Find each line containing the string "objects". Copy it.

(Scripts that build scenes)
= = =

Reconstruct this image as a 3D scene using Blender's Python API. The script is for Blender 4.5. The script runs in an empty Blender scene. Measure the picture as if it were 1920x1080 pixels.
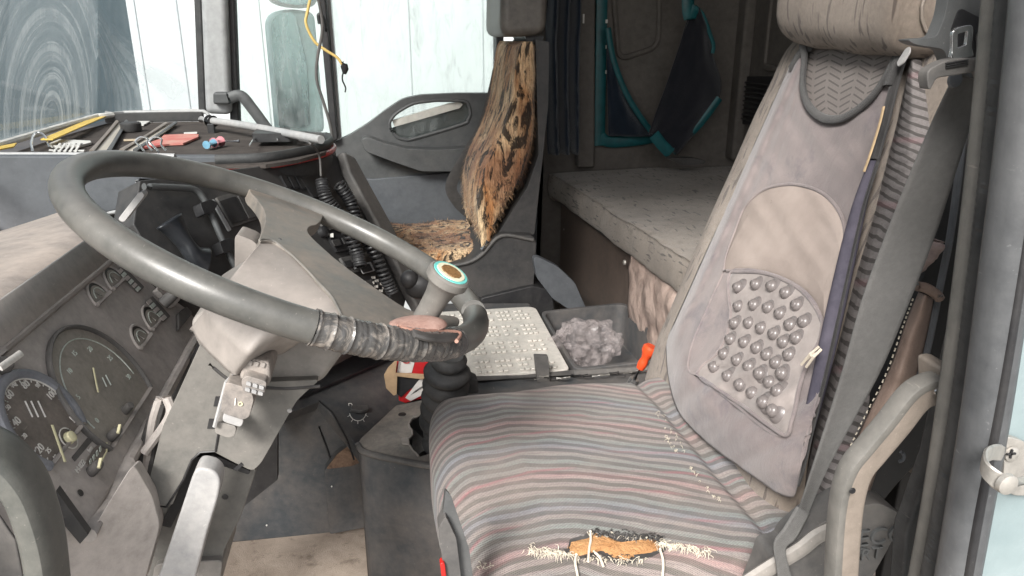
import bpy, bmesh, math, random
from mathutils import Vector, Matrix, noise
from mathutils.bvhtree import BVHTree
random.seed(7)
V = Vector
R = math.radians
scene = bpy.context.scene
col = scene.collection

# ------------------------------------------------------------------ camera
PITCH, YAW, FPX = 0.32672, 0.17240, 1387.0      # looking down 18.7 deg, turned 9.9 deg to the rear of the cab
cam_d = bpy.data.cameras.new('camera')
cam = bpy.data.objects.new('camera', cam_d)
col.objects.link(cam)
cam_d.sensor_width = 36
cam_d.lens = FPX / 1920 * 36
cam_d.clip_start = 0.02
cam_d.clip_end = 500
cam.location = (0, 0, 0)
cam.rotation_euler = (math.pi / 2 - PITCH, 0, -YAW)
scene.camera = cam

# ------------------------------------------------------------------ light
world = bpy.data.worlds.new('World')
scene.world = world
world.use_nodes = True
wn = world.node_tree
sky = wn.nodes.new('ShaderNodeTexSky')
sky.sky_type = 'NISHITA'
sky.sun_disc = False
sky.sun_elevation = R(42)
sky.sun_rotation = R(205)
sky.air_density = 1.0
sky.dust_density = 3.0
hs = wn.nodes.new('ShaderNodeHueSaturation')
hs.inputs['Saturation'].default_value = 0.35
wn.links.new(sky.outputs[0], hs.inputs['Color'])
wn.links.new(hs.outputs[0], wn.nodes['Background'].inputs[0])
wn.nodes['Background'].inputs[1].default_value = 0.135
sd = bpy.data.lights.new('sun', 'SUN')
sd.energy = 3.6
sd.angle = R(18)
sd.color = (1.0, 0.965, 0.92)
sun = bpy.data.objects.new('sun', sd)
col.objects.link(sun)
sdir = V((-0.64, -1.0, 0.92)).normalized()       # towards the sun: behind the camera, a little to the nose of the truck
sun.rotation_euler = sdir.to_track_quat('Z', 'Y').to_euler()
vs = scene.view_settings
vs.view_transform = 'Standard'
vs.look = 'None'
vs.gamma = 1
vs.exposure = 0.88
vs.use_curve_mapping = False

# ------------------------------------------------------------------ helpers: picture measurement to metres
cp, sp_, cy, sy = math.cos(PITCH), math.sin(PITCH), math.cos(YAW), math.sin(YAW)
def ray(x, y):
    a = (x - 960) / FPX
    b = (540 - y) / FPX
    f = cp + b * sp_
    u = -sp_ + b * cp
    return V((a * cy + f * sy, -a * sy + f * cy, u))
def at(x, y, X=None, Y=None, Z=None):
    r = ray(x, y)
    t = X / r.x if X is not None else (Y / r.y if Y is not None else Z / r.z)
    return r * t
def onp(x, y, P, n):
    r = ray(x, y)
    return r * (P.dot(n) / r.dot(n))
def plane3(a, b, c):
    n = (b - a).cross(c - a).normalized()
    return a, n

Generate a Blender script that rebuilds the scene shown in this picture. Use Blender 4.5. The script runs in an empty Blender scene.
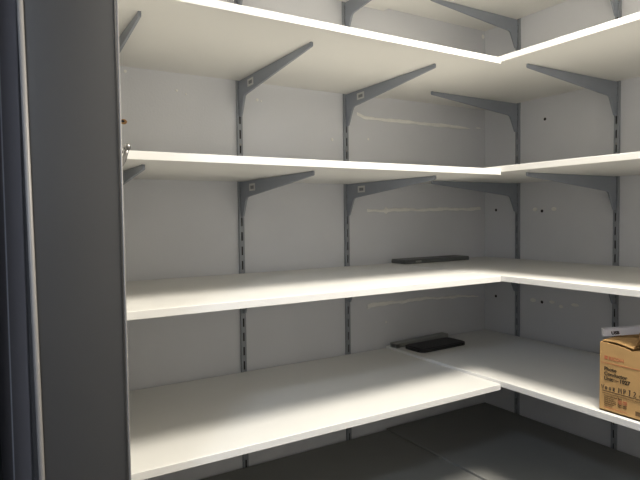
import bpy, bmesh, math, random
from mathutils import Vector, Matrix
random.seed(4)
sc = bpy.context.scene
col = sc.collection

# ------------------------------------------------------------------ camera
YAW, PITCH, ROLL, FPX = 0.5469, -0.0421, -0.0122, 554.68
CAM = Vector((-1.9774, -1.7866, 0.0))          # eye level is z = 0, room corner is x = y = 0
cd = bpy.data.cameras.new('camera')
cam = bpy.data.objects.new('camera', cd)
col.objects.link(cam)
cd.sensor_fit = 'HORIZONTAL'
cd.sensor_width = 36.0
cd.lens = 36.0 * FPX / 640.0
cd.clip_start = 0.02
_r = Vector((math.cos(YAW), -math.sin(YAW), 0))
_f = Vector((math.sin(YAW) * math.cos(PITCH), math.cos(YAW) * math.cos(PITCH), math.sin(PITCH)))
_u = _r.cross(_f)
_R = _r * math.cos(ROLL) + _u * math.sin(ROLL)
_U = _u * math.cos(ROLL) - _r * math.sin(ROLL)
cam.matrix_world = Matrix(((_R.x, _U.x, -_f.x, CAM.x), (_R.y, _U.y, -_f.y, CAM.y), (_R.z, _U.z, -_f.z, CAM.z), (0, 0, 0, 1)))
sc.camera = cam

# ------------------------------------------------------------------ world, lamps, exposure
w = bpy.data.worlds.new('world')
sc.world = w
w.use_nodes = True
w.node_tree.nodes['Background'].inputs['Color'].default_value = (0.5, 0.52, 0.58, 1)
w.node_tree.nodes['Background'].inputs['Strength'].default_value = 0.02
sc.view_settings.view_transform = 'Standard'
sc.view_settings.look = 'None'
sc.view_settings.gamma = 1.0
sc.view_settings.use_curve_mapping = False
sc.view_settings.exposure = 0.1

CEIL, FLOOR = 1.16, -1.46
LAMP = Vector((-0.79, -1.23, CEIL - 0.075))

def area(name, loc, size, power, color):
    l = bpy.data.lights.new(name, 'AREA')
    l.shape = 'DISK'
    l.size = size
    l.energy = power
    l.color = color
    o = bpy.data.objects.new(name, l)
    o.location = loc
    col.objects.link(o)
    return o

area('storeroom_lamp_light', LAMP - Vector((0, 0, 0.012)), 0.46, 34.5, (1.0, 0.94, 0.83))
area('corridor_lamp_light', (-2.75, -2.0, CEIL - 0.08), 0.3, 19.0, (0.68, 0.80, 1.0))

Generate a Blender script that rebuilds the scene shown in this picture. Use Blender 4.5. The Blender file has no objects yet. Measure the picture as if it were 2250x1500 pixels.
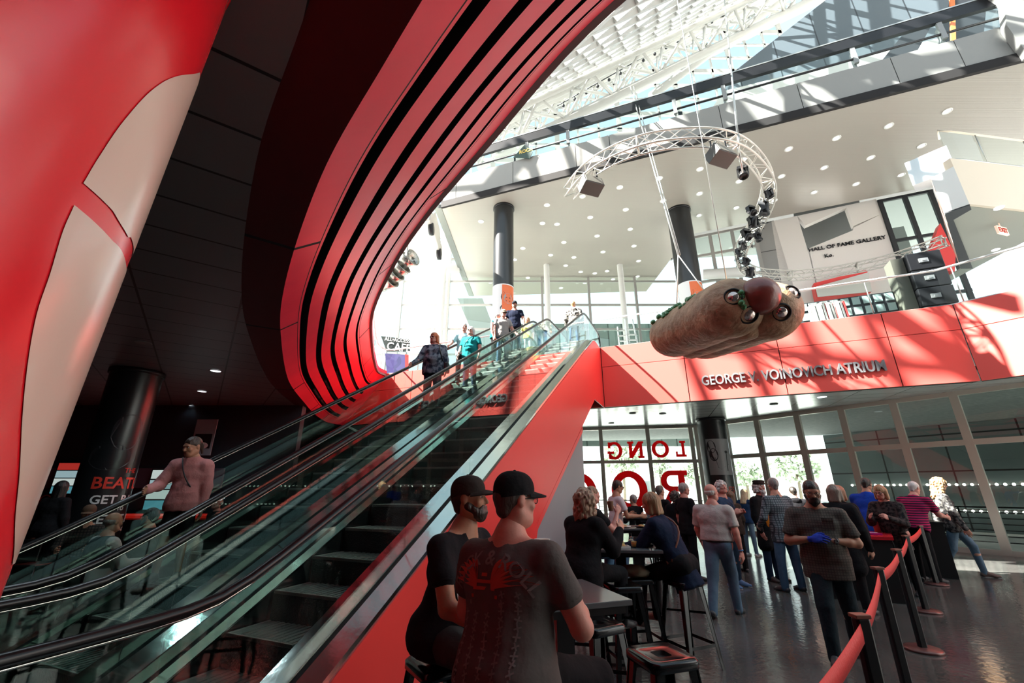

= = =

** EXERCISE ANSWER **
cam = bpy.data.objects.new('camera', cam_d)
col.objects.link(cam)
sun = bpy.data.objects.new('sun', sd)
col.objects.link(sun)
cam = bpy.data.objects.new('camera', cd)
col.objects.link(cam)
    o = bpy.data.objects.new(name, l)
    col.objects.link(o)
Generate a Blender script that rebuilds the scene shown in this picture. Use Blender 4.5. The Blender file has no objects yet. Measure the picture as if it were 2250x1500 pixels.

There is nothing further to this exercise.